The third plane was a fair and glorious world, impossible of adequate description in the terms of our worldly speech. Those who there resided were highly perfected spirits; for to be admitted they must have reached an advanced stage of development. Nor was it possible that others should enter, for their mental states would have betrayed their presence.

 

The light of this plane was of surpassing, all­pervading brightness, and, united with that given by each spirit, was dazzling in its brilliancy. Wonderful beauty everywhere enthralled the eye. The place was like a great garden, with bushes and shrubbery of gorgeous hues, and stately trees, some like magnificent palms, others of forms unknown on earth, as if Nature and Art had been perfectly blended to charm the eye. About the houses of the happy ones bloomed a wealth of flowers whose rare and delicate colors vied with odor surpassing those of "Araby the blest." There were no large cities there: the homes were placed in little groups of two or three like pearls in a rich setting of lawn and garden too fair for human words. Here and there rose stately edifices where large gatherings congregated to feel the influence of guides and teachers from higher planes, an influence exerted by speech or by subtler means.

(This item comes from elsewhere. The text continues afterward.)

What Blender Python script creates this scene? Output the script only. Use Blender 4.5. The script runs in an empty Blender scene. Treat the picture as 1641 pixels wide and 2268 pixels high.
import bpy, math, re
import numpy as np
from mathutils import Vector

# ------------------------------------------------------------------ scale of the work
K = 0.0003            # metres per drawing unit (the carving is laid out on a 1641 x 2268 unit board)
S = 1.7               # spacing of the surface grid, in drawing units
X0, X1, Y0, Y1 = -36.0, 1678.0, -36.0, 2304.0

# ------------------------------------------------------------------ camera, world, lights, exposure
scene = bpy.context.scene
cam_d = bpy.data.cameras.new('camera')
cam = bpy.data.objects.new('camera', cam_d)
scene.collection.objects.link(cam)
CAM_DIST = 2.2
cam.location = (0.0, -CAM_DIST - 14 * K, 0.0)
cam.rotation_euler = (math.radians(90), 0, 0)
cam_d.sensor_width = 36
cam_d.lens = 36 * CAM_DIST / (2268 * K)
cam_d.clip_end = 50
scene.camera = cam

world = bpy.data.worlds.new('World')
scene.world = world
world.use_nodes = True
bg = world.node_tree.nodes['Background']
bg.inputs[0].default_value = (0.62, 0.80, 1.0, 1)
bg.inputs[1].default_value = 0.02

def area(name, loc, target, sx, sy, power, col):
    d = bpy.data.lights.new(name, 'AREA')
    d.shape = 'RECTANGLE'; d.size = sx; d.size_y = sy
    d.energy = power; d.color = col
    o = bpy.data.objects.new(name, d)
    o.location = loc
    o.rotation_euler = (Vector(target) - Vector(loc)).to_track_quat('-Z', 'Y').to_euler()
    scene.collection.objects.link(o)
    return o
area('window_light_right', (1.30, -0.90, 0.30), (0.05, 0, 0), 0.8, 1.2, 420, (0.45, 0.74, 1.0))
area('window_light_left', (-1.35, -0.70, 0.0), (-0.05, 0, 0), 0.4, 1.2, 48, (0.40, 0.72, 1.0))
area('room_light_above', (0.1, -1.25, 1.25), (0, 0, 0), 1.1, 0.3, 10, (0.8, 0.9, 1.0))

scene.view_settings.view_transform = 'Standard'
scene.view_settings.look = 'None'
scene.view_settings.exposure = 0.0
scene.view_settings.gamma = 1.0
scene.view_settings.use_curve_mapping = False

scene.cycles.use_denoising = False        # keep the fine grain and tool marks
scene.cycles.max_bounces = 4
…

 The dress worn there was very simple: only a flowing robe sufficiently varied to emphasize the distinction between the men and the women. It was colored, as usual, by the aura of the wearer, the lighter and paler shades alone appearing, such as pink, pale orange, creamy, pale blue, white, and others difficult to describe. The delicate hues of these robes, and the multitude of colors in the blankets of flowers massed against the olive green of the landscape charged the dazzling air with beauty till the eye of the beholder was rapt by the harmony of sight, as in great music the ear is rapt by the harmony of sound.

 In this happy plane the inhabitants had solved the puzzle of universal brotherhood, here on earth the subject of centuries of debate, and still impossible of full realization. Not only were they dwelling in complete harmony; the dream of the altruist had been realized! Each lived for the other, since in that pure sphere the interests of all were one. There was, it is true, room for envy and jealousy, in the great authority of the more intelligent, for in a perfect world all merit must be recognized. But the spirit from which envy springs did not exist there, for envy implies a selfish aim. In that spirit realm each knows that he has been accorded full justice, and each gloried in the greater merit of his fellow while those of superior gifts humbly regarded their heritage as a privilege. Indeed, in that purer sphere degrees of merit must have seemed trivialities compared with the boundless heights which beckoned beyond. Love and sympathy would permit no discord. From this plane come the helpers, teachers and "angels of mercy," who work among the less fortunate inhabitants of the lower spheres. This service, however, is an act of their own volition proceeding from their sympathy and desire to serve, a benefice which results in their own further development.